When he isn't painting or drawing, Nic Skrade likely is putting his artistic talents to work at Uptown Tattoo.
Skrade opened Uptown Tattoo a decade ago to realize his vision of working in a custom tattoo shop that was more like an art studio.
Uptown Tattoo, which Skrade owns with fellow artist Jon Sweet, serves a wide-ranging clientele: pipe-fitters to prosecutors to housewives, from 18 to 70 and split about evenly between men and women, according to Skrade.
The shop's six artists are booked weeks to months in advance, Skrade says. Bigger tattoos, which are popular now, can take three or four or even 10 visits to complete.
Skrade, 38, got his first tattoo at 16 (though he recommends people wait until they're 18 and won't tattoo anyone under that age). He was into art and tattoo-heavy punk bands. He loved tattoos but thought he could do better.

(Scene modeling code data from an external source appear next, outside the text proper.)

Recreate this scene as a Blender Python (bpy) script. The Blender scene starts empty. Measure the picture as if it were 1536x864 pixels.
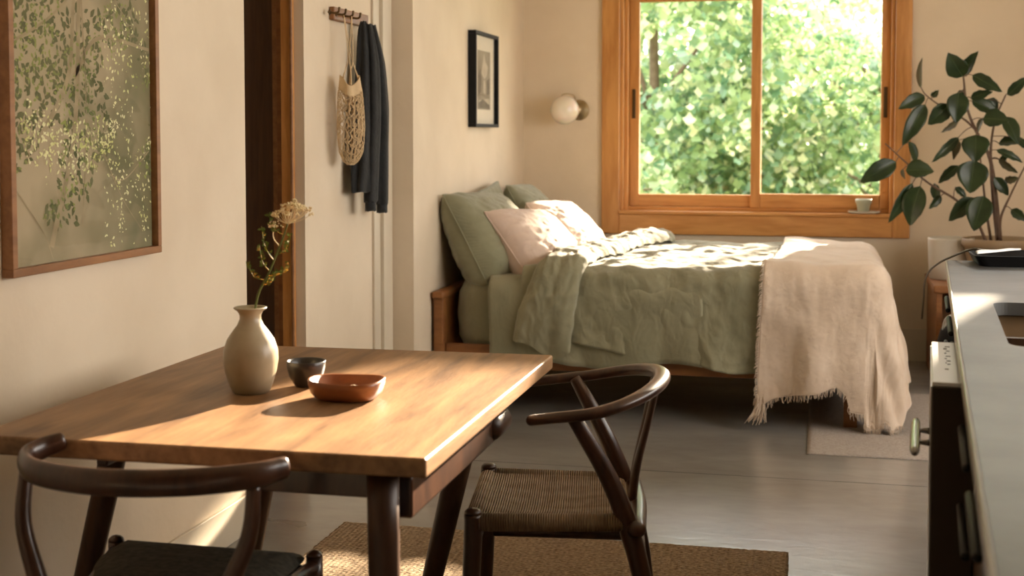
import bpy, bmesh, math, random
from mathutils import Vector, Matrix, noise
R = math.radians
random.seed(7)
S = bpy.context.scene
COL = S.collection

# ------------------------------------------------------------------ camera
F = 1980.0; HCAM = 1.32; YAW = R(13.19); PIT = R(3.0); HOR = 202.0
CYP = HOR + F*math.tan(PIT); CXP = 768.0
FWD = Vector((-math.sin(YAW)*math.cos(PIT), math.cos(YAW)*math.cos(PIT), -math.sin(PIT)))
RGT = Vector((math.cos(YAW), math.sin(YAW), 0)); UPV = RGT.cross(FWD)
CPOS = Vector((0, 0, HCAM))
cd = bpy.data.cameras.new('camera'); cam = bpy.data.objects.new('camera', cd); COL.objects.link(cam)
cam.location = CPOS; cam.rotation_euler = (R(90)-PIT, 0, YAW)
cd.sensor_width = 36; cd.lens = F*36/1536; cd.shift_y = (CYP-432)/1536
cd.clip_start = .05; cd.clip_end = 300
cd.dof.use_dof = True; cd.dof.focus_distance = 3.9; cd.dof.aperture_fstop = 4.0
S.camera = cam
def ray(x, y): return FWD + RGT*((x-CXP)/F) - UPV*((y-CYP)/F)
def atY(x, y, Y): d = ray(x, y); return CPOS + d*(Y/d.y)
def atX(x, y, X): d = ray(x, y); return CPOS + d*(X/d.x)
def atZ(x, y, z): d = ray(x, y); return CPOS + d*((z-HCAM)/d.z)

# ------------------------------------------------------------------ world, sun, added fill
w = bpy.data.worlds.new('sky'); S.world = w; w.use_nodes = True
bg = w.node_tree.nodes['Background']; bg.inputs[0].default_value = (1.0, .968, .915, 1); bg.inputs[1].default_value = 6.8
SUN_AZ = R(17); SUN_EL = R(16.5)
sd = bpy.data.lights.new('sun', 'SUN'); so = bpy.data.objects.new('sun', sd); COL.objects.link(so)
sd.energy = 42; sd.color = (1, .82, .60); sd.angle = R(.9)
sdir = Vector((math.sin(SUN_AZ)*math.cos(SUN_EL), math.cos(SUN_AZ)*math.cos(SUN_EL), math.sin(SUN_EL)))
so.rotation_euler = sdir.to_track_quat('Z', 'Y').to_euler(); so.location = (3, 20, 8)
def area(name, loc, rot, sx, sy, e, c):
    l = bpy.data.lights.new(name, 'AREA'); l.shape = 'RECTANGLE'; l.size = sx; l.size_y = sy; l.energy = e; l.color = c
    o = bpy.data.objects.new(name, l); COL.objects.link(o); o.location = loc; o.rotation_euler = rot
area('right_fill_light', (2.42, 3.9, 1.65), (0, R(90), 0), 1.2, 3.4, 36, (1, .87, .72))  # fill lamp added inside an opening that is out of view
S.view_settings.view_transform = 'Standard'; S.view_settings.look = 'None'
S.view_settings.gamma = 1; S.view_settings.use_curve_mapping = False
S.view_settings.exposure = -.04

# ------------------------------------------------------------------ materials
MATS = {}
def mat(name, col, rough=.6, metal=0, col2=None, kind=None, scale=8, bump=0, bscale=60, stretch=(1, 1, 1), spec=.5, sheen=0, coat=0, detail=5, lo=.35, hi=.65, rot=(0, 0, 0), trans=0, bdist=.01):
    m = bpy.data.materials.new(name); m.use_nodes = True; N = m.node_tree; L = N.links
    p = N.nodes['Principled BSDF']
    p.inputs['Roughness'].default_value = rough; p.inputs['Metallic'].default_value = metal
    p.inputs['Base Color'].default_value = (*col, 1); p.inputs['Specular IOR Level'].default_value = spec
    if sheen: p.inputs['Sheen Weight'].default_value = sheen
    if coat: p.inputs['Coat Weight'].default_value = coat; p.inputs['Coat Roughness'].default_value = .2
    if trans: p.inputs['Subsurface Weight'].default_value = trans
    tc = N.nodes.new('ShaderNodeTexCoord'); mp = N.nodes.new('ShaderNodeMapping')
    mp.inputs['Scale'].default_value = stretch; mp.inputs['Location'].default_value = (1.37, 2.71, .83); mp.inputs['Rotation'].default_value = rot
    L.new(tc.outputs['Object'], mp.inputs[0]); vec = mp.outputs[0]
    if col2:
        if kind == 'wood':
            n0 = N.nodes.new('ShaderNodeTexNoise'); n0.inputs['Scale'].default_value = scale; n0.inputs['Detail'].default_value = 6; n0.inputs['Distortion'].default_value = .8
            L.new(vec, n0.inputs['Vector'])
            wv = N.nodes.new('ShaderNodeTexNoise'); wv.inputs['Scale'].default_value = scale*5; wv.inputs['Detail'].default_value = 4
            L.new(vec, wv.inputs['Vector'])
            mx = N.nodes.new('ShaderNodeMath'); mx.operation = 'MULTIPLY_ADD'; mx.inputs[1].default_value = .35
            L.new(wv.outputs[0], mx.inputs[0]); L.new(n0.outputs[0], mx.inputs[2]); fac = mx.outputs[0]; lo2, hi2 = lo+.17, hi+.17
        else:
            n0 = N.nodes.new('ShaderNodeTexNoise'); n0.inputs['Scale'].default_value = scale; n0.inputs['Detail'].default_value = detail
            L.new(vec, n0.inputs['Vector']); fac = n0.outputs[0]; lo2, hi2 = lo, hi
        cr = N.nodes.new('ShaderNodeValToRGB'); cr.color_ramp.elements[0].position = lo2; cr.color_ramp.elements[1].position = hi2
        cr.color_ramp.elements[0].color = (*col, 1); cr.color_ramp.elements[1].color = (*col2, 1)
        L.new(fac, cr.inputs[0]); L.new(cr.outputs[0], p.inputs['Base Color'])
    if bump:
        nb = N.nodes.new('ShaderNodeTexNoise'); nb.inputs['Scale'].default_value = bscale; nb.inputs['Detail'].default_value = 3
        L.new(vec, nb.inputs['Vector'])
        b = N.nodes.new('ShaderNodeBump'); b.inputs['Strength'].default_value = bump; b.inputs['Distance'].default_value = bdist
        if bdist > .01: nb.inputs['Detail'].default_value = 6; nb.inputs['Distortion'].default_value = .5
        L.new(nb.outputs[0], b.inputs['Height']); L.new(b.outputs[0], p.inputs['Normal'])
    MATS[name] = m; return m
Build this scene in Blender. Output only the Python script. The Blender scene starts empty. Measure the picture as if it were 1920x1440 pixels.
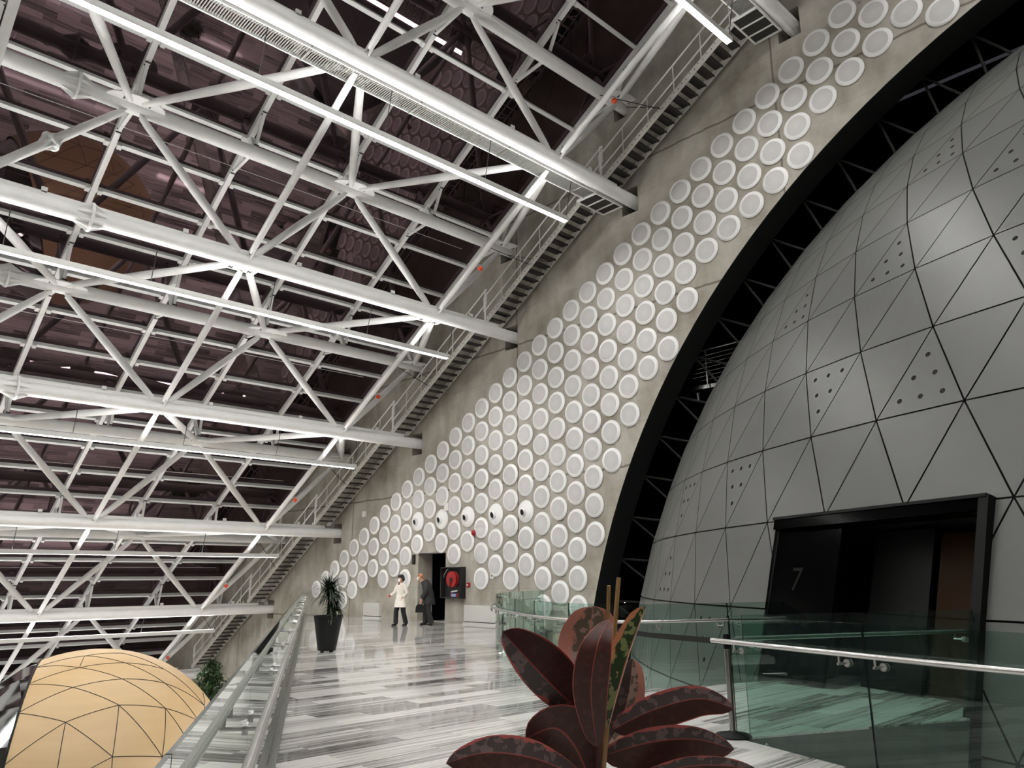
import bpy, bmesh, math, random
from mathutils import Vector as V, Matrix
random.seed(7)
sc = bpy.context.scene
COL = sc.collection
PI = math.pi

# ------------------------------------------------------------------ camera
FPX = 1430.207
CAM = V((18.868, -18.518, 1.599))
R0, R1, R2 = CAM_ROWS = (V((0.68673798, 0.72688789, -0.00499444)),
                         V((-0.1823435, 0.16561241, -0.96918697)),
                         V((-0.70366313, 0.6664882, 0.24627561)))
cd = bpy.data.cameras.new('camera'); co = bpy.data.objects.new('camera', cd); COL.objects.link(co)
cd.sensor_width = 36; cd.lens = 36 * FPX / 1920; cd.clip_end = 400; cd.clip_start = .05
M = Matrix(((R0.x, -R1.x, -R2.x, CAM.x), (R0.y, -R1.y, -R2.y, CAM.y), (R0.z, -R1.z, -R2.z, CAM.z), (0, 0, 0, 1)))
co.matrix_world = M
sc.camera = co
def ray(u, v):
    return (R0 * ((u - 960) / FPX) + R1 * ((v - 720) / FPX) + R2)
def at(u, v, depth):                      # a point at a given depth along the line of sight
    return CAM + ray(u, v) * depth

# ------------------------------------------------------------------ materials
def nmat(name):
    m = bpy.data.materials.new(name); m.use_nodes = True
    return m, m.node_tree.nodes, m.node_tree.links, m.node_tree.nodes['Principled BSDF']
def flat(name, col, rough=.5, metal=0, spec=.5, emit=None, es=0, noise=0, nscale=6):
    m, N, L, b = nmat(name)
    b.inputs['Roughness'].default_value = rough; b.inputs['Metallic'].default_value = metal
    b.inputs['Specular IOR Level'].default_value = spec
    b.inputs['Base Color'].default_value = (*col, 1)
    if noise:
        tc = N.new('ShaderNodeTexCoord'); n = N.new('ShaderNodeTexNoise'); n.inputs['Scale'].default_value = nscale
        n.inputs['Detail'].default_value = 5
        r = N.new('ShaderNodeValToRGB'); L.new(tc.outputs['Object'], n.inputs['Vector']); L.new(n.outputs['Fac'], r.inputs['Fac'])
        e = r.color_ramp.elements
        e[0].position = .3; e[1].position = .7
        e[0].color = (*[c * (1 - noise) for c in col], 1); e[1].color = (*[min(1, c * (1 + noise)) for c in col], 1)
        L.new(r.outputs['Color'], b.inputs['Base Color'])
    if emit:
        b.inputs['Emission Color'].default_value = (*emit, 1); b.inputs['Emission Strength'].default_value = es
    return m
def mth(N, L, op, a, b=None, c=None):
    n = N.new('ShaderNodeMath'); n.operation = op
    for i, x in enumerate((a, b, c)):
        if x is None: continue
        if isinstance(x, (int, float)): n.inputs[i].default_value = x
        else: L.new(x, n.inputs[i])
    return n.outputs[0]
def mixc(N, L, f, a, b, mode='MIX'):
    n = N.new('ShaderNodeMix'); n.data_type = 'RGBA'; n.blend_type = mode
    for s, x in ((n.inputs[0], f), (n.inputs[6], a), (n.inputs[7], b)):
        if isinstance(x, (int, float)): s.default_value = x
        elif isinstance(x, tuple): s.default_value = (*x, 1)
        else: L.new(x, s)
    return n.outputs[2]

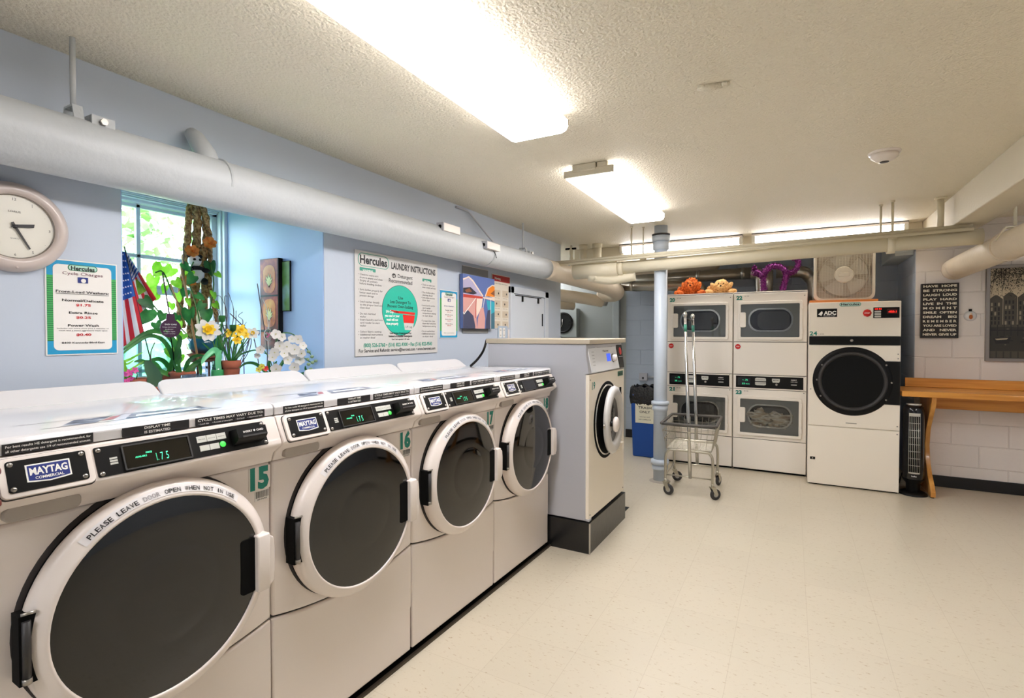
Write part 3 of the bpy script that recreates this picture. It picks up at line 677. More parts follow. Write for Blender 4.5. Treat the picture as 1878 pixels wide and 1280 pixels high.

At 19, he tried teaching himself how to do tattoos (something he also recommends not doing; try scoring an apprenticeship instead) before he finally got into a shop at 22.
"We're just as concerned with the tattooers that work with us being good artists, well-rounded artists and growing as artists, as we are with the tattooing," says Skrade, who's largely self-taught as an artist. "For us, it goes hand in hand. We're tattooing eight hours a day, go home and then find time to paint or draw on our own. There's no end. You constantly grind every day so you can get better."
Three and out with Uptown Tattoo's Nic Skrade
- What's hot now?
Writing. Bible verses. Saints; St. Michael is a big one. Family is huge now, people getting tattoos to respect their family or heritage. Family names, family crests or flags of the country they came from.